*Exercise directions:* Look at the data below and print exactly the lines from its first line through the line with "# ground level"; the pictures stay out of the copy.

*Data segment:*
● ● ● ● ●
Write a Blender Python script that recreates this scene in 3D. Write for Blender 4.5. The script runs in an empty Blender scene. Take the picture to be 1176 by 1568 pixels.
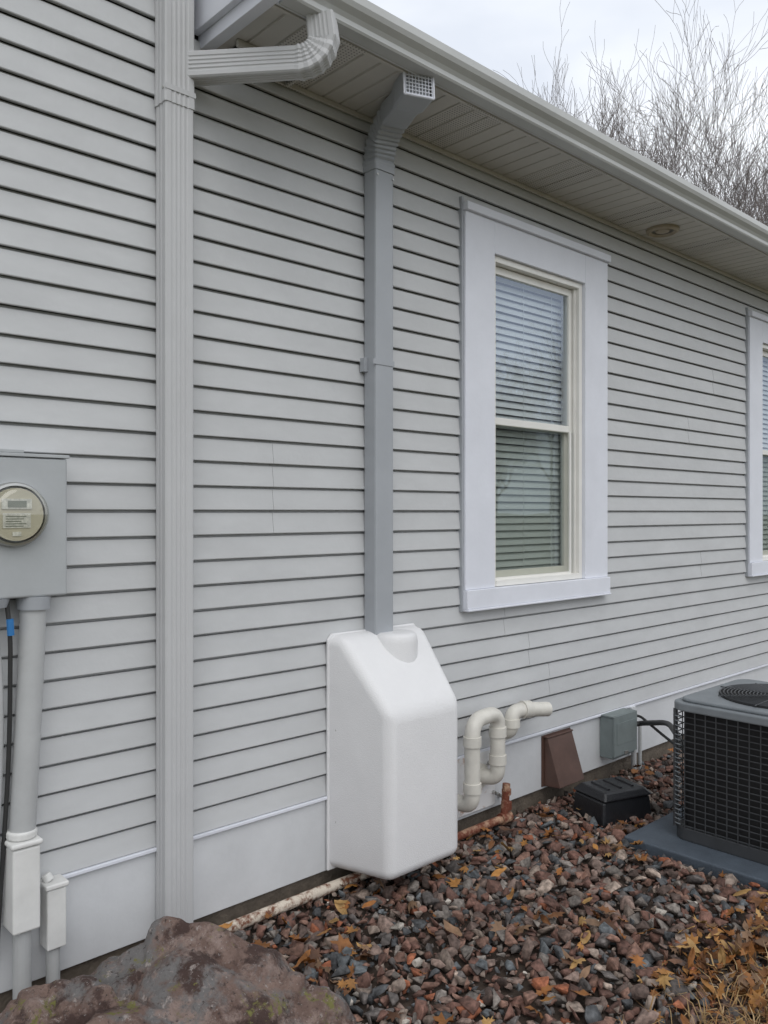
import bpy, bmesh, math, random
import numpy as np
from mathutils import Vector, Matrix, noise
random.seed(7); rng=np.random.default_rng(7)
scene=bpy.context.scene
R=math.radians
G=-.055   # ground level

# ------------------------------------------------------------------ materials
def mat(name,c,rough=.6,var=.12,scale=6,bump=0.0,bscale=80,metal=0,c2=None,spec=.5,detail=6,stretch=None,lo=.3,hi=.7):
    m=bpy.data.materials.new(name); m.use_nodes=True
    nt=m.node_tree; N=nt.nodes; L=nt.links; b=N['Principled BSDF']
    b.inputs['Roughness'].default_value=rough; b.inputs['Metallic'].default_value=metal
    b.inputs['Specular IOR Level'].default_value=spec
    tc=N.new('ShaderNodeTexCoord'); nz=N.new('ShaderNodeTexNoise')
    nz.inputs['Scale'].default_value=scale; nz.inputs['Detail'].default_value=detail; nz.inputs['Roughness'].default_value=.65
    src=tc.outputs['Object']
    if stretch:
        mp=N.new('ShaderNodeMapping'); mp.inputs['Scale'].default_value=stretch
        L.new(src,mp.inputs['Vector']); src=mp.outputs['Vector']
    L.new(src,nz.inputs['Vector'])
    rp=N.new('ShaderNodeValToRGB'); rp.color_ramp.elements[0].position=lo; rp.color_ramp.elements[1].position=hi
    c2=c2 or tuple(x*(1-var) for x in c); c1=tuple(min(1,x*(1+var*.4)) for x in c)
    rp.color_ramp.elements[0].color=(*c2,1); rp.color_ramp.elements[1].color=(*c1,1)
    L.new(nz.outputs['Fac'],rp.inputs['Fac']); L.new(rp.outputs['Color'],b.inputs['Base Color'])
    if bump>0:
        n2=N.new('ShaderNodeTexNoise'); n2.inputs['Scale'].default_value=bscale; n2.inputs['Detail'].default_value=4
        L.new(tc.outputs['Object'],n2.inputs['Vector'])
        bp=N.new('ShaderNodeBump'); bp.inputs['Strength'].default_value=bump; bp.inputs['Distance'].default_value=.01
        L.new(n2.outputs['Fac'],bp.inputs['Height']); L.new(bp.outputs['Normal'],b.inputs['Normal'])
    return m

M_side=mat('vinyl_siding_gray',(.545,.555,.560),.68,.09,2.2,.12,30,stretch=(1,1,2.5),spec=.25)
M_trim=mat('white_trim_paint',(.74,.76,.82),.55,.07,3,.05,60,spec=.35)
M_skirt=mat('skirt_board_paint',(.66,.675,.69),.55,.14,2,.08,40,spec=.35)
M_plate=mat('stained_wall_plate',(.66,.66,.66),.6,.1,7,.1,40,c2=(.36,.20,.12),lo=.34,hi=.44)
M_vinylw=mat('window_vinyl',(.80,.79,.75),.4,.06,5)
M_down=mat('downspout_paint',(.53,.535,.54),.5,.06,3,.05,20,spec=.4)
M_duct=mat('vent_duct_paint',(.37,.39,.415),.4,.07,4,.06,20)
M_gut=mat('gutter_paint',(.52,.53,.52),.35,.1,2,.04,15)
M_fan=mat('white_plastic_cover',(.76,.76,.765),.42,.04,4,.25,220)
M_pvc=mat('pvc_pipe',(.68,.66,.60),.4,.16,9)
M_meterbox=mat('meter_box_paint',(.42,.44,.45),.45,.08,5,.05,40)
M_conduit=mat('pvc_conduit',(.46,.47,.47),.45,.10,7)
M_white=mat('white_fitting',(.72,.72,.70),.45,.1,9)
M_dark=mat('dark_void',(.02,.02,.02),.8,.3,5)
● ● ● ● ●
*Output of the exercise:*
Write a Blender Python script that recreates this scene in 3D. Write for Blender 4.5. The script runs in an empty Blender scene. Take the picture to be 1176 by 1568 pixels.
import bpy, bmesh, math, random
import numpy as np
from mathutils import Vector, Matrix, noise
random.seed(7); rng=np.random.default_rng(7)
scene=bpy.context.scene
R=math.radians
G=-.055   # ground level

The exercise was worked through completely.